→ To be done: Leave the pictures out and quote every line from the start of the listing to the line with "S.camera = cam", inclusive.

→ Provided data:
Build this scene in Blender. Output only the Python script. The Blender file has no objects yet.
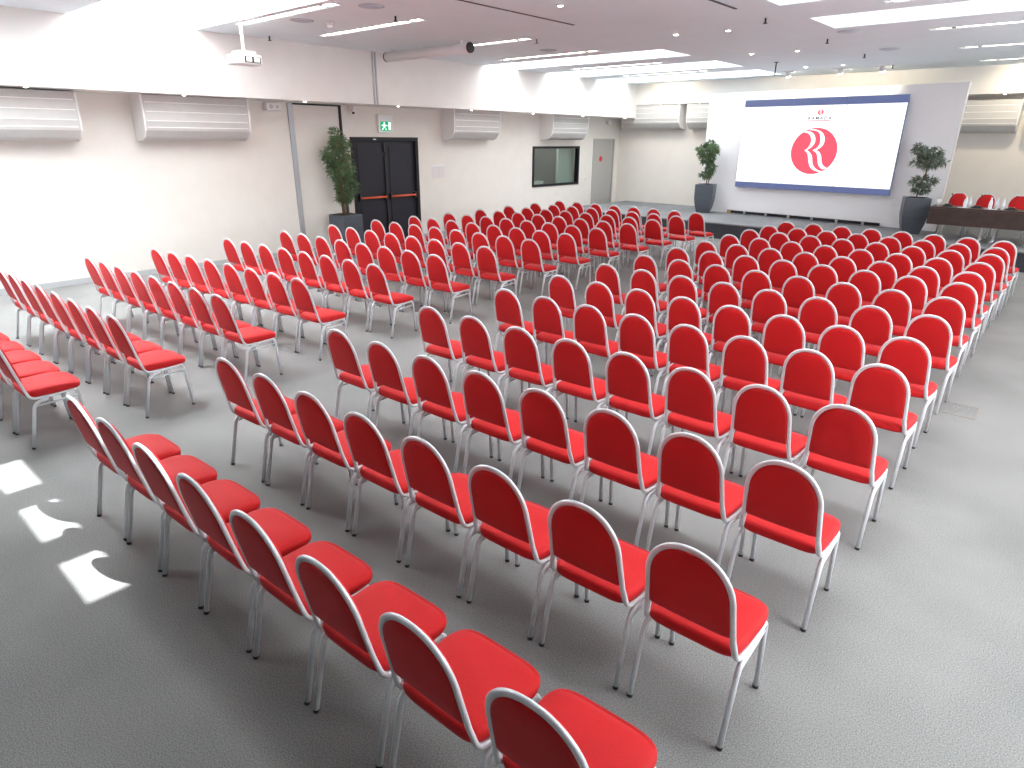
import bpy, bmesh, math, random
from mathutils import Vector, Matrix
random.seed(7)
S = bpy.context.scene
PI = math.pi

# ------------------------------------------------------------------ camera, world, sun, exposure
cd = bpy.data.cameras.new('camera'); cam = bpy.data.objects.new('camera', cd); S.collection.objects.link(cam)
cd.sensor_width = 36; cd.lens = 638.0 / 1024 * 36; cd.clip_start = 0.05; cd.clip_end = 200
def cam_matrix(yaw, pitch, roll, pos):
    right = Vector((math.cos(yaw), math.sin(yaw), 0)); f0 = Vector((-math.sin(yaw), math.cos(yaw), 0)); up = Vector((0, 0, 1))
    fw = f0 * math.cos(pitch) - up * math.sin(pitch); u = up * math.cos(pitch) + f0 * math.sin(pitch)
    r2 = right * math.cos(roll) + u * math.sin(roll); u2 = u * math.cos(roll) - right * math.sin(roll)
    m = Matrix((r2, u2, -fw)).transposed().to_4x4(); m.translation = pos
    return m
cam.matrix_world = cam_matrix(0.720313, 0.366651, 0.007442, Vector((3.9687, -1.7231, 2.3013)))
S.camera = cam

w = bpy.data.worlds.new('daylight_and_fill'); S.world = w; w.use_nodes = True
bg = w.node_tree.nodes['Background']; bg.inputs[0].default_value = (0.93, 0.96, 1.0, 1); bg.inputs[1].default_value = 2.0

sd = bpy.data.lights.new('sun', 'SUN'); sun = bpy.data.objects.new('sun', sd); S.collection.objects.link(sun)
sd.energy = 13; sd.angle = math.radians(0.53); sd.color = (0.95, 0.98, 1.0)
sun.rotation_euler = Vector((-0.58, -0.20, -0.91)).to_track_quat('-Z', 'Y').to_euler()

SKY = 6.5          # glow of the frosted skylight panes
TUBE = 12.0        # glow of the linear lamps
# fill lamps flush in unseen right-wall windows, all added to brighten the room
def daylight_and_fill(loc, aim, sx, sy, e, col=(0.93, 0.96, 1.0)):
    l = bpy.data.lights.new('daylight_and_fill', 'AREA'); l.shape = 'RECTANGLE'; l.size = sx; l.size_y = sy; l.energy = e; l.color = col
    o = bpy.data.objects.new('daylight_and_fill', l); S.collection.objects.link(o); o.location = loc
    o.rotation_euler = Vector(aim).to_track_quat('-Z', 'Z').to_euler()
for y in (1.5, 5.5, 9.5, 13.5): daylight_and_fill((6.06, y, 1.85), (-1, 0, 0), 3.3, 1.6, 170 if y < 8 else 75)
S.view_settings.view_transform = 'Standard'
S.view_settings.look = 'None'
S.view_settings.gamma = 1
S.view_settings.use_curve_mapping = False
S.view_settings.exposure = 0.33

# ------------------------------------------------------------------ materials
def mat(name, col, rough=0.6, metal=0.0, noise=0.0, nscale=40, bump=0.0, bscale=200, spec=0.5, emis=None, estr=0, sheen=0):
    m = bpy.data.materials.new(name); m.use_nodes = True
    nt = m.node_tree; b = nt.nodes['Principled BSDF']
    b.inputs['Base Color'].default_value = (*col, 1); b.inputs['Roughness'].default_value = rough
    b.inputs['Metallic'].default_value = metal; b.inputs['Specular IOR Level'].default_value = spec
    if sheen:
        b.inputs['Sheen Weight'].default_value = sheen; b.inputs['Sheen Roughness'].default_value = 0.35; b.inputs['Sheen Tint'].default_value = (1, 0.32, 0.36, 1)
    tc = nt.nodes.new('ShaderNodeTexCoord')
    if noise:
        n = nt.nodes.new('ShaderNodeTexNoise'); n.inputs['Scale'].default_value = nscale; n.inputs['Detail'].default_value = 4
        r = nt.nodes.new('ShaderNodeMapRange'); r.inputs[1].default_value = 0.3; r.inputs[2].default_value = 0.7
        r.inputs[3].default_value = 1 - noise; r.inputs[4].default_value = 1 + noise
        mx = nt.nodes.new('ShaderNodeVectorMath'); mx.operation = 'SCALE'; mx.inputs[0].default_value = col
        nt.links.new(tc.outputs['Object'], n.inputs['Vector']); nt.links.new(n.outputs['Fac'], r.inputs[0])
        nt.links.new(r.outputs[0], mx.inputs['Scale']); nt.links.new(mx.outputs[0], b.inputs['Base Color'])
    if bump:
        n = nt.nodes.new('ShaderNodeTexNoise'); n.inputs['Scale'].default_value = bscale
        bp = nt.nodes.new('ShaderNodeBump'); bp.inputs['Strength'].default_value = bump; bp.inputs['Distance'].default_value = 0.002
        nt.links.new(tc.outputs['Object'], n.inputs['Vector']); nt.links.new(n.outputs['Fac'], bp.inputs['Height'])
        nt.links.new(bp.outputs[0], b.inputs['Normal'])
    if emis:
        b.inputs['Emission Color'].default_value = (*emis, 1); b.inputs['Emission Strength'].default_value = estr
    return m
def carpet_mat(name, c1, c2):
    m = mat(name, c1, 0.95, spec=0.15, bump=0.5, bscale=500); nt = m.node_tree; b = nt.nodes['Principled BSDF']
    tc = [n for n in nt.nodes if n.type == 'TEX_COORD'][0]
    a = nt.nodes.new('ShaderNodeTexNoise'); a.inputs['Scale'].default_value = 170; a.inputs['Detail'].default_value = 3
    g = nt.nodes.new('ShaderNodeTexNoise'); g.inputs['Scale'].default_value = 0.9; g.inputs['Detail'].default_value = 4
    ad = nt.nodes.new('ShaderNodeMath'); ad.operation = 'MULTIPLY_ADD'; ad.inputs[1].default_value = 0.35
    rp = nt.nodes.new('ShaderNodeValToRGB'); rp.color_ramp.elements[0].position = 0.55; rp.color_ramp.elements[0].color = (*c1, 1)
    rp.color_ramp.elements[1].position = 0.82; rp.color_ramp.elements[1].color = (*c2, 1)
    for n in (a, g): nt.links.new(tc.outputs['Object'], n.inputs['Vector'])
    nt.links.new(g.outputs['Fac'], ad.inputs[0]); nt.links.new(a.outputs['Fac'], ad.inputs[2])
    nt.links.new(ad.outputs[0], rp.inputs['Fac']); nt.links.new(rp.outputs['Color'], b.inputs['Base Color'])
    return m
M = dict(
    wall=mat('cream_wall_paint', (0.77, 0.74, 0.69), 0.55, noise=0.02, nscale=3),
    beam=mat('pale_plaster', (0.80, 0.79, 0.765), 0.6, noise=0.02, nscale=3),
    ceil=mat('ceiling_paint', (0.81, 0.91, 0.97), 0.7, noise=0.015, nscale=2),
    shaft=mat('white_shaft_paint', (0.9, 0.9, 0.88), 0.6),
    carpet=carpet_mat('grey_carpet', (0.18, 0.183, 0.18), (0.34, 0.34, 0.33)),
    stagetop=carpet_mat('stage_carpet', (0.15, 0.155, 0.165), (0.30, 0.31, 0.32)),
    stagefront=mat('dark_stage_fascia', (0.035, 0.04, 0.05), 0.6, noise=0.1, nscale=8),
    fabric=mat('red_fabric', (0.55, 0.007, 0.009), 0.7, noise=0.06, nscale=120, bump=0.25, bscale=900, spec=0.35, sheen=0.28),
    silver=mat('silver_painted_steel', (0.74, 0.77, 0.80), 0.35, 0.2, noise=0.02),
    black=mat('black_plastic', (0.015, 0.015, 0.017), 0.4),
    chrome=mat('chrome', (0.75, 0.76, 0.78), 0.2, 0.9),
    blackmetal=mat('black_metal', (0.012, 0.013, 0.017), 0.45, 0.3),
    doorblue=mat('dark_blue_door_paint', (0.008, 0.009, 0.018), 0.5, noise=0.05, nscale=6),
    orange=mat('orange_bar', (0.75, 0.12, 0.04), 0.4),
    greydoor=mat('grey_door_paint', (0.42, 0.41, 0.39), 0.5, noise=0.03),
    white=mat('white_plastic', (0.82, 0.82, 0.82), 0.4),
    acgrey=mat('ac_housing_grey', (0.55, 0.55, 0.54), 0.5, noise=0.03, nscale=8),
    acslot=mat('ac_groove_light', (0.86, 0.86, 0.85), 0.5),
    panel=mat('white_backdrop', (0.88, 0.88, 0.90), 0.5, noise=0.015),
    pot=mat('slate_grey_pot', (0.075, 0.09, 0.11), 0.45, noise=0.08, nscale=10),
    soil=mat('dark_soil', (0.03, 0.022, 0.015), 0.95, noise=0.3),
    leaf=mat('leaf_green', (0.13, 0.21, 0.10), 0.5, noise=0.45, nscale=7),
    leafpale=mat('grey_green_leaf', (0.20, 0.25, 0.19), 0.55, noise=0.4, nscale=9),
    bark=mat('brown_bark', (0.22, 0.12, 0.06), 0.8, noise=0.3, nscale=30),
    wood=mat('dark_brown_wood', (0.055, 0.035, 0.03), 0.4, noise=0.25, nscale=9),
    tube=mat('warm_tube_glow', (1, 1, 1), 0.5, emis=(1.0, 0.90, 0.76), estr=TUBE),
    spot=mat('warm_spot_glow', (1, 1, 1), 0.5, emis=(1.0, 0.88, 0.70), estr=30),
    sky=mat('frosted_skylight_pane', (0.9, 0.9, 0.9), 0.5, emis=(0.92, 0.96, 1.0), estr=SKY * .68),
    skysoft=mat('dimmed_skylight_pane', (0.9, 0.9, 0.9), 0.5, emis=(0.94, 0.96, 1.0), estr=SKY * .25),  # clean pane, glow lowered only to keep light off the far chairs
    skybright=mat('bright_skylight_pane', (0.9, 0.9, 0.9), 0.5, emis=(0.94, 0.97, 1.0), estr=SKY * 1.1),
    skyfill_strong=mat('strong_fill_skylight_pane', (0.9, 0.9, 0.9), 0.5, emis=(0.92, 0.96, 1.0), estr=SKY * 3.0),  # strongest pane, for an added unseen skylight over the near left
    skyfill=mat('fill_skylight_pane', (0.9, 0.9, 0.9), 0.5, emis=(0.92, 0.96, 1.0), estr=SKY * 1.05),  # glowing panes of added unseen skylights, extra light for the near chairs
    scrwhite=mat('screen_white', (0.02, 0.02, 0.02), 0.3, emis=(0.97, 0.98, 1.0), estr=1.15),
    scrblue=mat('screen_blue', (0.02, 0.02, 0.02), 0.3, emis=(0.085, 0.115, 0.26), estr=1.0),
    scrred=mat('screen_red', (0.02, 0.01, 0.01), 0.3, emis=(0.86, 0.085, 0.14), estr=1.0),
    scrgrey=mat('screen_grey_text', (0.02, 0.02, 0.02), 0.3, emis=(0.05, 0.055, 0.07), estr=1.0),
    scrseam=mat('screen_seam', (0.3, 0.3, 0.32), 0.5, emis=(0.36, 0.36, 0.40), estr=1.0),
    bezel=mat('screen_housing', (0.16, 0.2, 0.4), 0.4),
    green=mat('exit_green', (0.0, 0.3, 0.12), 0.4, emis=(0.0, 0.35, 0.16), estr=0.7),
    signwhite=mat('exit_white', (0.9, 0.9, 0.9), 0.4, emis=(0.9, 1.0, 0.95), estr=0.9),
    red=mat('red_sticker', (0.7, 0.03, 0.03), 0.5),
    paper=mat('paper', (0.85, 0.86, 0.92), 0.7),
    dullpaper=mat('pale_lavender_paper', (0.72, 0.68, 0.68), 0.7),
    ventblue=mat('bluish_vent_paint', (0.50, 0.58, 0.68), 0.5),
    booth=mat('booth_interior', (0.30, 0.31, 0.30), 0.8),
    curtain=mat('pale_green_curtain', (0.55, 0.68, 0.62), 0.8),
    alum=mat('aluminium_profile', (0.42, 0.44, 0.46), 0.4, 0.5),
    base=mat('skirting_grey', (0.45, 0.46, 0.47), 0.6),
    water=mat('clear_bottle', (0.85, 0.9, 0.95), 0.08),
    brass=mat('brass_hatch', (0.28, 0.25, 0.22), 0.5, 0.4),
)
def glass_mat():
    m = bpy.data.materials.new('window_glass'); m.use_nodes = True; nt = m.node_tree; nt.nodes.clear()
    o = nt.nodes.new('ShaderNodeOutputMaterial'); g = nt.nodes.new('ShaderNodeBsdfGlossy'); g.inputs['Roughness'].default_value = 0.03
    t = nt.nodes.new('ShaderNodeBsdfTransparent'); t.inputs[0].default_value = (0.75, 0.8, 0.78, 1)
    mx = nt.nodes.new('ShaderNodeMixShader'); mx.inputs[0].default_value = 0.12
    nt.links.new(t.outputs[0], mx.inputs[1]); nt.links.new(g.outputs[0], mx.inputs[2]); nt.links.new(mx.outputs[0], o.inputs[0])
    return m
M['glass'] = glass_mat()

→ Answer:
Build this scene in Blender. Output only the Python script. The Blender file has no objects yet.
import bpy, bmesh, math, random
from mathutils import Vector, Matrix
random.seed(7)
S = bpy.context.scene
PI = math.pi

# ------------------------------------------------------------------ camera, world, sun, exposure
cd = bpy.data.cameras.new('camera'); cam = bpy.data.objects.new('camera', cd); S.collection.objects.link(cam)
cd.sensor_width = 36; cd.lens = 638.0 / 1024 * 36; cd.clip_start = 0.05; cd.clip_end = 200
def cam_matrix(yaw, pitch, roll, pos):
    right = Vector((math.cos(yaw), math.sin(yaw), 0)); f0 = Vector((-math.sin(yaw), math.cos(yaw), 0)); up = Vector((0, 0, 1))
    fw = f0 * math.cos(pitch) - up * math.sin(pitch); u = up * math.cos(pitch) + f0 * math.sin(pitch)
    r2 = right * math.cos(roll) + u * math.sin(roll); u2 = u * math.cos(roll) - right * math.sin(roll)
    m = Matrix((r2, u2, -fw)).transposed().to_4x4(); m.translation = pos
    return m
cam.matrix_world = cam_matrix(0.720313, 0.366651, 0.007442, Vector((3.9687, -1.7231, 2.3013)))
S.camera = cam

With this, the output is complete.